Hutcherson hauls in top fish at trot line tournament
Published 2:00 pm Wednesday, June 2, 2021
Brookhaven native Anthony Prather and his friends planned, organized and held their fourth annual Memorial Day trot line catfish tournament last weekend on the Mississippi River and its tributaries around Natchez.
Eighteen boats were entered in the competition, up from 14 last year.
Fishing begins Friday at daylight and concludes Sunday at noon. The boats put in at Natchez and hold their weigh in under the river bridge on the Vidalia side.
Top prize goes to the boat that lands the biggest single fish. The second-place team is the one that has the highest combined weight of their three largest fish.
The team of John Hutcherson and Toby Criswell took top prize last weekend with their big catch of a 54.24-pound catfish.
Last year’s biggest fish topped 86-pounds at the weigh in.
This year the fishing was a little tougher.
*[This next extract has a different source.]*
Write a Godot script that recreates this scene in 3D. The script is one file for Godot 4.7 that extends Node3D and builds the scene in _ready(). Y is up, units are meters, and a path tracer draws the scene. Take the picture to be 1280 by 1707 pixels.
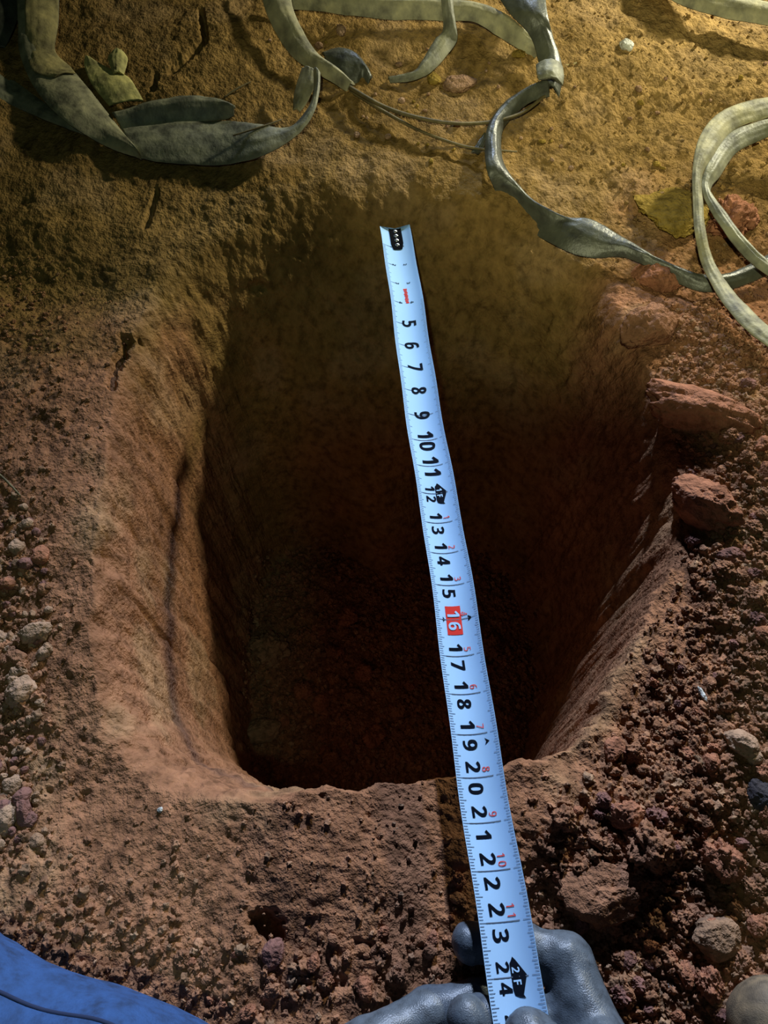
extends Node3D
# A measuring blade laid across a square hole dug in red soil, at night, by lamp light.

const F := 1300.0                      # focal length in pixels of the 1280 x 1707 frame
const PITCH := deg_to_rad(58.0)        # how far the camera looks down
const EYE := Vector3(0.0, 0.5, 0.0)
const DEEP := 0.40                     # depth of the hole

var rng := RandomNumberGenerator.new()
var n_big := FastNoiseLite.new()
var n_mid := FastNoiseLite.new()
var n_fine := FastNoiseLite.new()
var n_lump := FastNoiseLite.new()
var n_lump2 := FastNoiseLite.new()
var mats := {}

# coarse maps of the ground: distance inside the rim, width of the wall, looseness of the soil
const GX0 := -1.5
const GZ0 := -2.3
const GS := 0.02
const GW := 151
const GH := 136
var g_d := PackedFloat32Array()
var g_w := PackedFloat32Array()
var g_c := PackedFloat32Array()
var g_r := PackedFloat32Array()


func _ready() -> void:
	rng.seed = 7
	view_and_light()
	noises()
	materials()
	lamps_and_phone()
	coarse_maps()
	ground()
	person()
	tape_measure()
	strips()
	stones()
	crumbs()


# ---------------------------------------------------------------- camera, sky, lights

func view_and_light() -> void:
	var cam := Camera3D.new()
	cam.name = "camera"
	cam.position = EYE
	cam.rotation = Vector3(-PITCH, 0, 0)
	cam.fov = rad_to_deg(2.0 * atan(853.5 / F))
	cam.near = 0.01
	cam.far = 50.0
	add_child(cam)
	cam.current = true
	var e := Environment.new()
	e.background_mode = Environment.BG_COLOR
	e.background_color = Color(0.012, 0.011, 0.012)
	e.tonemap_mode = Environment.TONE_MAPPER_LINEAR
	e.tonemap_exposure = 1.0
	e.sdfgi_enabled = true
	e.ssao_enabled = true
	e.ssil_enabled = true
	var we := WorldEnvironment.new()
	we.name = "surroundings"
	we.environment = e
	add_child(we)


const LAMP_FLOOD := Vector3(0.86, 0.62, -1.32)   # warm work lamp beyond the far right corner
const LAMP_BEAM := Vector3(0.30, 1.50, -2.74)    # cold white lamp beyond the far side
const E_WORK := 2.1
const E_COLD := 14.5
const E_HEAD := 0.72
const E_FILL := 0.06
const C_WORK := Color(1.0, 0.98, 0.85)
const C_COLD := Color(0.80, 0.87, 1.0)
const C_HEAD := Color(1, 0.98, 0.76)
const C_FILL := Color(0.85, 1.0, 0.85)
var lamp_head := cam_point(-0.05, 0.012, 0.20)   # head torch behind the phone

func spot(called: String, at: Vector3, to: Vector3, color: Color, energy: float, angle: float, soft: float, size: float) -> void:
	var l := SpotLight3D.new()
	l.name = called
	add_child(l)
	l.look_at_from_position(at, to, Vector3.UP if absf((to - at).normalized().y) < 0.99 else Vector3.RIGHT)
	l.light_color = color
	l.light_energy = energy
	l.spot_angle = angle
	l.spot_angle_attenuation = soft
	l.spot_attenuation = 2.0
	l.spot_range = 12.0
	l.light_size = size
	l.shadow_enabled = true


func lamps_and_phone() -> void:
	lamp("work_lamp", "small round work lamp with a warm glowing face beyond the far right corner", LAMP_FLOOD, Vector3(0.54, 0, -1.0), C_WORK, E_WORK, 49.0, 1.0, 0.035)
	lamp("spot_lamp", "small round lamp with a cold white glowing face beyond the far edge", LAMP_BEAM, Vector3(-0.02, 0.0, 0.33), C_COLD, E_COLD, 11.4, 0.9, 0.06)
	lamp("head_lamp", "small head torch glowing behind the phone", lamp_head, EYE + ray(1500, -420), C_HEAD, E_HEAD, 37.0, 1.0, 0.010)
	lamp("head_lamp", "second bulb of the head torch glowing behind the phone", lamp_head + Vector3(0.002, 0.004, 0.002), cam_point(0.0, 0.0, -0.9), C_FILL, E_FILL, 65.0, 1.0, 0.010)
	var t := thing("phone", "dark phone held above the hole to take the picture", "phone", cam_point(0, 0, 0.02))
	t.basis = Basis(Vector3.RIGHT, -PITCH)
	var st := SurfaceTool.new()
	st.begin(Mesh.PRIMITIVE_TRIANGLES)
	slab(st, -0.058, 0.021, -0.125, 0.030, 0.0, 0.008, 0.011)
	part("body", st, mats.black, t)
	var st2 := SurfaceTool.new()
	st2.begin(Mesh.PRIMITIVE_TRIANGLES)
	slab(st2, -0.055, 0.018, -0.122, 0.027, 0.008, 0.0085, 0.009)
	part("screen", st2, mats.screen, t)


func lamp(called: String, label: String, at: Vector3, to: Vector3, color: Color, energy: float, angle: float, soft: float, size: float) -> void:
	var dir := (to - at).normalized()
	var t := thing(called, label, "lamp", at - dir * 0.05)
	t.look_at_from_position(at - dir * 0.05, to, Vector3.UP)
	var prof := [Vector2(0.0, 0.05), Vector2(size * 0.8, 0.048), Vector2(size * 1.1, 0.03), Vector2(size * 1.3, -0.01), Vector2(size * 1.45, -0.035), Vector2(size * 1.25, -0.037), Vector2(size * 1.1, -0.03), Vector2(0.0, -0.03)]
	part("housing", lathe(prof, 24), mats.black, t)
	var m := StandardMaterial3D.new()
	m.albedo_color = Color(0.8, 0.8, 0.78)
	m.emission_enabled = true
	m.emission = color
	m.emission_energy_multiplier = 0.6
	part("lens", lathe([Vector2(0.0, -0.031), Vector2(size * 1.05, -0.031), Vector2(size * 0.8, -0.036), Vector2(0.0, -0.038)], 24), m, t)
	spot(called + "_light", at + dir * 0.005, to, color, energy, angle, soft, size)


# ---------------------------------------------------------------- pixels and the world

func cam_point(x: float, y: float, z: float) -> Vector3:      # a point given along the camera's axes at the place of the picture
	return EYE + Basis(Vector3.RIGHT, -PITCH) * Vector3(x, y, z)


func ray(u: float, v: float) -> Vector3:
	return Basis(Vector3.RIGHT, -PITCH) * Vector3((u - 640.0) / F, -(v - 853.5) / F, -1.0)


func at_height(u: float, v: float, y: float) -> Vector3:
	var r := ray(u, v)
	return EYE + r * ((y - EYE.y) / r.y)


func on_ground(u: float, v: float, lift := 0.0) -> Vector3:     # march down the sight line to the soil
	var r := ray(u, v)
	var s := 0.3
	while s < 2.2:
		var p := EYE + r * s
		if p.y < soil(p.x, p.z) + lift:
			break
		s += 0.006
	for k in 6:
		var p := EYE + r * s
		s += (p.y - soil(p.x, p.z) - lift) * 0.5
	return EYE + r * s


# ---------------------------------------------------------------- helpers

func numbered(called: String) -> String:
	if not has_node(called):
		return called
	var k := 1
	while has_node("%s_%03d" % [called, k]):
		k += 1
	return "%s_%03d" % [called, k]


var counts := {}
func next_name(called: String) -> String:
	var k: int = counts.get(called, 0)
	counts[called] = k + 1
	return called if k == 0 else "%s_%03d" % [called, k]


func thing(called: String, label: String, category: String, at := Vector3.ZERO, group := "") -> Node3D:
	var o := Node3D.new()
	o.name = next_name(called)
	add_child(o, true)
	o.position = at
	tag(o, label, category, group)
	return o


func tag(o: Node, label: String, category := "", group := "", kind := "") -> void:
	if label: o.set_meta("label", label)
	if category: o.set_meta("category", category)
	if group: o.set_meta("group", group)
	if kind: o.set_meta("kind", kind)


func part(called: String, shape, m: Material, parent: Node) -> MeshInstance3D:
	var o := MeshInstance3D.new()
	o.name = called if parent != self else next_name(called)
	if shape is SurfaceTool:
		o.mesh = shape.commit()
	else:
		o.mesh = shape
	o.material_override = m
	o.cast_shadow = GeometryInstance3D.SHADOW_CASTING_SETTING_ON
	parent.add_child(o, true)
	return o


func mesh_of(v: PackedVector3Array, idx: PackedInt32Array, cols := PackedColorArray(), closed := true, uv := PackedVector2Array()) -> ArrayMesh:
	if closed:
		var vol := 0.0
		for k in range(0, idx.size(), 3):
			vol += v[idx[k]].dot(v[idx[k + 1]].cross(v[idx[k + 2]]))
		if vol > 0.0:
			for k in range(0, idx.size(), 3):
				var h := idx[k + 1]
				idx[k + 1] = idx[k + 2]
				idx[k + 2] = h
	var n := PackedVector3Array()
	n.resize(v.size())
	for k in range(0, idx.size(), 3):
		var a := idx[k]
		var b := idx[k + 1]
		var c := idx[k + 2]
		var q := (v[c] - v[a]).cross(v[b] - v[a])
		n[a] += q
		n[b] += q
		n[c] += q
	for k in n.size():
		n[k] = n[k].normalized()
	var arr := []
	arr.resize(Mesh.ARRAY_MAX)
	arr[Mesh.ARRAY_VERTEX] = v
	arr[Mesh.ARRAY_NORMAL] = n
	arr[Mesh.ARRAY_INDEX] = idx
	if cols.size(): arr[Mesh.ARRAY_COLOR] = cols
	if uv.size(): arr[Mesh.ARRAY_TEX_UV] = uv
	var am := ArrayMesh.new()
	am.add_surface_from_arrays(Mesh.PRIMITIVE_TRIANGLES, arr)
	return am


func rings_mesh(rings: Array, cols := PackedColorArray()) -> ArrayMesh:    # closed rings of points, joined to a tube with caps
	var v := PackedVector3Array()
	var idx := PackedInt32Array()
	var n: int = rings[0].size()
	for r in rings:
		v.append_array(r)
	for i in rings.size() - 1:
		for j in n:
			var a := i * n + j
			var b := i * n + (j + 1) % n
			idx.append_array([a, b, b + n, a, b + n, a + n])
	for e in [0, rings.size() - 1]:
		var c := Vector3.ZERO
		for p in rings[e]: c += p
		var at := v.size()
		v.append(c / n)
		if cols.size(): cols.append(cols[e * n])
		for j in n:
			var a: int = e * n + j
			var b: int = e * n + (j + 1) % n
			if e == 0: idx.append_array([a, at, b])
			else: idx.append_array([a, b, at])
	return mesh_of(v, idx, cols)


func lathe(prof: Array, n: int) -> ArrayMesh:     # about the z axis; each point is (radius, z)
	var rings := []
	for p in prof:
		var r := PackedVector3Array()
		for j in n:
			var a := TAU * j / n
			r.append(Vector3(cos(a) * maxf(p.x, 1e-5), sin(a) * maxf(p.x, 1e-5), p.y))
		rings.append(r)
	return rings_mesh(rings)


func slab(st: SurfaceTool, x0: float, x1: float, y0: float, y1: float, z0: float, z1: float, r: float) -> void:
	var rings := []
	var b := (z1 - z0) * 0.3
	for q in [[z0, b], [z0 + b, 0.0], [z1 - b, 0.0], [z1, b]]:
		var ring := PackedVector3Array()
		for c in [[x1, y1, 0.0], [x0, y1, 1.0], [x0, y0, 2.0], [x1, y0, 3.0]]:
			for k in 7:
				var a: float = (c[2] + k / 6.0) * PI / 2
				var cx: float = c[0] + (r if c[2] == 1.0 or c[2] == 2.0 else -r)
				var cy: float = c[1] + (r if c[2] >= 2.0 else -r)
				ring.append(Vector3(cx + cos(a) * (r - q[1]), cy + sin(a) * (r - q[1]), q[0]))
		rings.append(ring)
	st.append_from(rings_mesh(rings), 0, Transform3D())


func tube(path: Array, radii: Array, n := 10, steps := 6) -> ArrayMesh:
	var pts := []
	var rad := []
	for i in path.size() - 1:
		for k in steps:
			var f := float(k) / steps
			pts.append(spline(path, i, f))
			rad.append(lerpf(radii[i], radii[i + 1], f))
	pts.append(path[-1])
	rad.append(radii[-1])
	var rings := []
	var side := Vector3.UP
	for i in pts.size():
		var d: Vector3 = (pts[mini(i + 1, pts.size() - 1)] - pts[maxi(i - 1, 0)]).normalized()
		side = (side - d * side.dot(d)).normalized()
		var other := d.cross(side)
		var r := PackedVector3Array()
		for j in n:
			var a := TAU * j / n
			r.append(pts[i] + (side * cos(a) + other * sin(a)) * rad[i])
		rings.append(r)
	return rings_mesh(rings)


func spline(p: Array, i: int, f: float):
	var a = p[maxi(i - 1, 0)]
	var b = p[i]
	var c = p[mini(i + 1, p.size() - 1)]
	var d = p[mini(i + 2, p.size() - 1)]
	return b * 1.0 + (c - a) * (0.5 * f) + (a * 2.0 - b * 5.0 + c * 4.0 - d) * (0.5 * f * f) + (b * 3.0 - a - c * 3.0 + d) * (0.5 * f * f * f)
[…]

“We had strong wind all weekend and it would rain on and off,” said Prather. “Everyone was fishing hard, but it was tougher to get on the fish and stay on them, they were mostly in shallow, still water. Last year kind of spoiled us because we had so many huge fish get hauled in that weekend.”
While there wasn’t a large pile of catfish weighing over 50-pounds like lats year, Prather said plenty of teams caught fish over the 30-pound mark,
“I probably fished harder this weekend than I did any other year — maybe harder than I have in my life,” said Prather. “We didn’t pull anything that was close to 30-pounds until that last day. Once we got on them, we caught a bunch of good fish — but the work was finding them.”
Each boat has a 250-hook maximum and can fish five miles north of Port Gibson down to five miles south of Deer Park, Louisiana.
The competition has grown from 10 boats the first year to 12 boats in year two.
Teams play $150 to enter with the winners taking 75% of the pot and the second-place team claiming the rest.
Prather would like to keep the tournament field the 18-20-boat range. Too many more and the big river would seem a lot smaller.
“Even with that big area to fish, you’d still see lines hanging off every other branch or tree,” said Prather. “A lot of these guys fish this river enough to know where the sweet spots are, and you don’t want people on top of each other if you can help it.”
Second place was won by the team of Jimmy Francis, Logan Francis and Kasey Durr with a three fish total of 97.66-pounds.
It’s the second straight year for the Francis brothers to win second place.
“It was a great weekend,” said Prather. “I appreciate everyone that fished and all the people that came to the weigh ins. Everybody is having a good time competing together and that’s why we’ll keep it going and run it back next Memorial Day weekend.”